ITA 2017 Assignment Winner: Glenn Kranking Posted on May 7th, 2018 by

This is one of a few interviews conducted by Ellyn Adelmann ‘18 with winners and previous nominees for the Gustavus Innovative Teaching Award during the 2017-2018 academic year.

With a goal to find a different way for students to engage with the course material throughout the semester, Glenn Kranking, Department of History, Scandinavian Studies, and Russian, incorporated a contemporary assignment into one of his courses. In HIS-303: We Want You! Propaganda and Persuasion in the Modern World, Kranking created the infrastructure of a website but had students generate the content. With this project, one aim was “to have them think of a different audience, different that academic writing for a professor.” This allowed for students to present their analyses of historical and modern propaganda in a refreshing, creative way for a public audience. In addition, students designed and implemented their own propaganda campaign to encourage student voting in the most recent Presidential election.
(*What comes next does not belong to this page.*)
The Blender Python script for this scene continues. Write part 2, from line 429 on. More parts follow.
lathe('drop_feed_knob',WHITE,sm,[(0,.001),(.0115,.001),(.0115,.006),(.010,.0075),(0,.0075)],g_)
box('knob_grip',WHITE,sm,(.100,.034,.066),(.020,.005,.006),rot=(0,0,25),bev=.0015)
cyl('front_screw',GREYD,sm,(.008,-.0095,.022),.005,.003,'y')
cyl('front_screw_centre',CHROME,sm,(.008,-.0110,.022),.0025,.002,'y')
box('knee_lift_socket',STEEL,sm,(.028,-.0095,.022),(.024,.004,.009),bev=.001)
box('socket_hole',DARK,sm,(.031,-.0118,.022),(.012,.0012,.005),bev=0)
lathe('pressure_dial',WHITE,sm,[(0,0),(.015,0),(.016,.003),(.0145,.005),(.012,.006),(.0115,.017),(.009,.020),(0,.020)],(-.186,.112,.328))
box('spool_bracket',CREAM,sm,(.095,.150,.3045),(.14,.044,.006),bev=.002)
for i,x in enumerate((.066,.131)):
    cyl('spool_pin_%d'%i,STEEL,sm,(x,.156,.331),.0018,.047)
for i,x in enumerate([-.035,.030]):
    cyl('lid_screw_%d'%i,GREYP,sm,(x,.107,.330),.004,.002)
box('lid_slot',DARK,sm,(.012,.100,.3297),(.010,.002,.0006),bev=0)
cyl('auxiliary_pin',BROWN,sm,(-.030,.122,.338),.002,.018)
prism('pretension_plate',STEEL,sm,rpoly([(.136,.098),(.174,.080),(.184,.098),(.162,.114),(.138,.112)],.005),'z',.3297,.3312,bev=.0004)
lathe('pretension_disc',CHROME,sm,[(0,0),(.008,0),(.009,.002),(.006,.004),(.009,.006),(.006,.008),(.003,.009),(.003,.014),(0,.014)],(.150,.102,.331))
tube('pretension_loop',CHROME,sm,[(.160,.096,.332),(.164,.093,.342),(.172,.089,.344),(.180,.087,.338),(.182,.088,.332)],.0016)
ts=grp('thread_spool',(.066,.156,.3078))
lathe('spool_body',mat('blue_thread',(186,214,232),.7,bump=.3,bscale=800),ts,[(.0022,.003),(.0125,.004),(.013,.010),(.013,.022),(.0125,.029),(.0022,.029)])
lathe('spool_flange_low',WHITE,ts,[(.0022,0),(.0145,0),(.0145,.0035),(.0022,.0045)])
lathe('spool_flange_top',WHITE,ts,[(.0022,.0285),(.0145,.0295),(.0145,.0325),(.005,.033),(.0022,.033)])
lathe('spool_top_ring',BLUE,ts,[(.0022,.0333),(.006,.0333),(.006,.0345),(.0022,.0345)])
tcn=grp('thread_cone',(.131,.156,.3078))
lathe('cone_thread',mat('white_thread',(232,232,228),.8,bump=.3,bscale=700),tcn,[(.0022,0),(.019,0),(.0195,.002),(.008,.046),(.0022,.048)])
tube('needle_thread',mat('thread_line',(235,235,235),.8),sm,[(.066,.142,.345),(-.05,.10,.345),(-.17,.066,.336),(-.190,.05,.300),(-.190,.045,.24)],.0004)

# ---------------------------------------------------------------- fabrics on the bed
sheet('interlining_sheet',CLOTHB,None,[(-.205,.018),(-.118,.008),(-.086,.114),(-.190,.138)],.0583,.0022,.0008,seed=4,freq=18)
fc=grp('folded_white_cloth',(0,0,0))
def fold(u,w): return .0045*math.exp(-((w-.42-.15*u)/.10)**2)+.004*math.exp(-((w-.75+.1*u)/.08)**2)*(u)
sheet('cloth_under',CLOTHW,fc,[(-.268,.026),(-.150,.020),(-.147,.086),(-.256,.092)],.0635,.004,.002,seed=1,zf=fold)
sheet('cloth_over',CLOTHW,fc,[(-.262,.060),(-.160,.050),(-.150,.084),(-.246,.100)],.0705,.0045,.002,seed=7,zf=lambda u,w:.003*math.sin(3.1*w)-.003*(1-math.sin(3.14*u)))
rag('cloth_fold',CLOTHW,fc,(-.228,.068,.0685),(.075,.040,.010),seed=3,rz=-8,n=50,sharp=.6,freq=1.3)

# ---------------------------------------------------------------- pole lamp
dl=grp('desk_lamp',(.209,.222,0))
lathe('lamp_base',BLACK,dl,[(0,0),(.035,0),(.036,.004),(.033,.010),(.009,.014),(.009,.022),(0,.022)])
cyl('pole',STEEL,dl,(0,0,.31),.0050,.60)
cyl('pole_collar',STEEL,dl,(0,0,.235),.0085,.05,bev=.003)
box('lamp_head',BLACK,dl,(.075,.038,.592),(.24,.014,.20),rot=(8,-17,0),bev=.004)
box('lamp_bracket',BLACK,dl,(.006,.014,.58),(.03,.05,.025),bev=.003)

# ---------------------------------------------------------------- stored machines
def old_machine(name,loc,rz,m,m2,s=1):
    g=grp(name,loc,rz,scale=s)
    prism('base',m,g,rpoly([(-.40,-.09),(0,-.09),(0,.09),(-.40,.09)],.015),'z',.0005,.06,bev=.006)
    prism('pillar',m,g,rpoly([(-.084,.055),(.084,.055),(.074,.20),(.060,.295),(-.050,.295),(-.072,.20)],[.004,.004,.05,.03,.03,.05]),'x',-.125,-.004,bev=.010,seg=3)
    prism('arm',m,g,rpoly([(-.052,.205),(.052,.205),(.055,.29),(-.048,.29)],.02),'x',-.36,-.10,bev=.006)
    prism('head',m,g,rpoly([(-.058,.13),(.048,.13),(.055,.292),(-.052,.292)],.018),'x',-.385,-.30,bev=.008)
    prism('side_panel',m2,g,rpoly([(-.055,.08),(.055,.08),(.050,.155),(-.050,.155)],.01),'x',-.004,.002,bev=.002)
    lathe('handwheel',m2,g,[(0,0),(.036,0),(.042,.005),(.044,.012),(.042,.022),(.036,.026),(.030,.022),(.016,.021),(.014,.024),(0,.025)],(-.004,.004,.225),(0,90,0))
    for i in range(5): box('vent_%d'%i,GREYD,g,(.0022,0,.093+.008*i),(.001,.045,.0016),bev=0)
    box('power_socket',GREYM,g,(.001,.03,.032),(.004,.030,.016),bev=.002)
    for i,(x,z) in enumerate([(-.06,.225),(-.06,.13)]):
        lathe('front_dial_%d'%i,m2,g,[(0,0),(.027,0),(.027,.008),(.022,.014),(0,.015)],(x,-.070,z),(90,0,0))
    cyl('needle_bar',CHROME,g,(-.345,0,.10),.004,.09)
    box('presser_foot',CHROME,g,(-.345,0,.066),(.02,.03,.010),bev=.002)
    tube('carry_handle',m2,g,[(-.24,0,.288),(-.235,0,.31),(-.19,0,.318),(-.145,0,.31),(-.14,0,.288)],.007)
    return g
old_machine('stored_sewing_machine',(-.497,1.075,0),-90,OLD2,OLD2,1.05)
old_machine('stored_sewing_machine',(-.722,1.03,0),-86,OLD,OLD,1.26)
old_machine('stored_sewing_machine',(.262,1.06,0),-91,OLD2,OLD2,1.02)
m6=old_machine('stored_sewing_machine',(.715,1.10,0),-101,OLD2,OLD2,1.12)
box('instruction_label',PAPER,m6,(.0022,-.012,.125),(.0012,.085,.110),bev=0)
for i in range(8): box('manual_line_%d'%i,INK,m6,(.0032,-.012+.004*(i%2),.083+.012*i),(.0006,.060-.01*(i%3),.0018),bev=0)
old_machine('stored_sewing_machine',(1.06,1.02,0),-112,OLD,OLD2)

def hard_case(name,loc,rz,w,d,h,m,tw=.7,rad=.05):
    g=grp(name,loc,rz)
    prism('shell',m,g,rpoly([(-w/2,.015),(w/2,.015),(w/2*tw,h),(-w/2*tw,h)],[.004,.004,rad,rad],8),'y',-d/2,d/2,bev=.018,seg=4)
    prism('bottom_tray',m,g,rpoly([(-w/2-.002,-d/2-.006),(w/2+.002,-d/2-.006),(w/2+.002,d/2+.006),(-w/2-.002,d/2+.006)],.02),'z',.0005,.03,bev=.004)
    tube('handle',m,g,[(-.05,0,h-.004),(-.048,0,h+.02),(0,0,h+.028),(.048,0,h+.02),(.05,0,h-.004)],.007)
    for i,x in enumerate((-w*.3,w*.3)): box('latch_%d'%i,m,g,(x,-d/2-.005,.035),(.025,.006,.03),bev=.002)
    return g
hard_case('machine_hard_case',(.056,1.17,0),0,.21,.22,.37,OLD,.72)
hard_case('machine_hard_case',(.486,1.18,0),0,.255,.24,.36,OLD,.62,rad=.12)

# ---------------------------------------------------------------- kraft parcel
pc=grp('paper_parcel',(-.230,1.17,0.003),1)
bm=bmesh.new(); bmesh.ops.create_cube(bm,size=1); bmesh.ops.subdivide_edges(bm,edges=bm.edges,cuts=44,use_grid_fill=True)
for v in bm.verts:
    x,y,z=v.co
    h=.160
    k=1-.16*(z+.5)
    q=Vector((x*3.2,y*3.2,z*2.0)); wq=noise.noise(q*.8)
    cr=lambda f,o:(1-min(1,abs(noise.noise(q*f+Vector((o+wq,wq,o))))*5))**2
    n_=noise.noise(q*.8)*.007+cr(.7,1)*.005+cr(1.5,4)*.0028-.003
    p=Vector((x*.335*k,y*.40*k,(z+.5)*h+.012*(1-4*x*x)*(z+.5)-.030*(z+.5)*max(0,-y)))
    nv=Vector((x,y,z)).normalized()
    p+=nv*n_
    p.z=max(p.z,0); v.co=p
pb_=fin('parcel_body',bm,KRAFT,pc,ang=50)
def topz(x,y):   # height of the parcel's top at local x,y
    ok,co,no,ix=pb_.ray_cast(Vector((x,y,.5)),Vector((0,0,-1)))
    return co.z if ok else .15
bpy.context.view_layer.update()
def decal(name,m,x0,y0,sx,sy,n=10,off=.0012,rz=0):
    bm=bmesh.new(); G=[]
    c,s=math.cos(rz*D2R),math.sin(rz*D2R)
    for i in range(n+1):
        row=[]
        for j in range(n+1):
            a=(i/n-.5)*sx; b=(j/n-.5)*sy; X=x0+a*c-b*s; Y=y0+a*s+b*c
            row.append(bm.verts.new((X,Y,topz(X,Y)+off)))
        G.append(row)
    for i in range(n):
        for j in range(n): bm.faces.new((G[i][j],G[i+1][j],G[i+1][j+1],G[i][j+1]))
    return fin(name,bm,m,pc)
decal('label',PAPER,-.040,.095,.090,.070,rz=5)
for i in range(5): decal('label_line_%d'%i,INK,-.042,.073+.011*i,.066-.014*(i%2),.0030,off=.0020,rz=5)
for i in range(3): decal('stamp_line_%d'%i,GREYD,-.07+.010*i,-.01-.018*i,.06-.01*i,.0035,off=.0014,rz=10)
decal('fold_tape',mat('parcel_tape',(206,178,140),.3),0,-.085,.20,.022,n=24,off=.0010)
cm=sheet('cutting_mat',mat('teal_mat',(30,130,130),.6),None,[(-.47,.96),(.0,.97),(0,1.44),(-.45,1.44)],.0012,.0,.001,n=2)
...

Professor Kranking also engineered innovative ways for students to engage with their classmates’ posted material, including having the class develop a tagging system to classify incoming propaganda posts and requiring students to use examples of propaganda posted by their classmates on both their midterm and final exams.

This project did not create and implement itself overnight. Kranking invested a significant amount of time learning new technology and adjusting his curriculum in order to teach his students how to manage the website. Through the process of creating the website and working with his students, he needed to work out challenges and be adaptable. Kranking said, “You have to be willing to try and let it fail,” and by taking this risk, he found great success. He plans to use this assignment each time he teaches the course, allowing each semester’s content to be added to the previous, creating a sizable repository for propaganda. He will continue making changes to the design and infrastructure, but will not alter the students’ work, as they have been peer edited. In addition, he is looking for ways of having students in other courses also contribute to the website.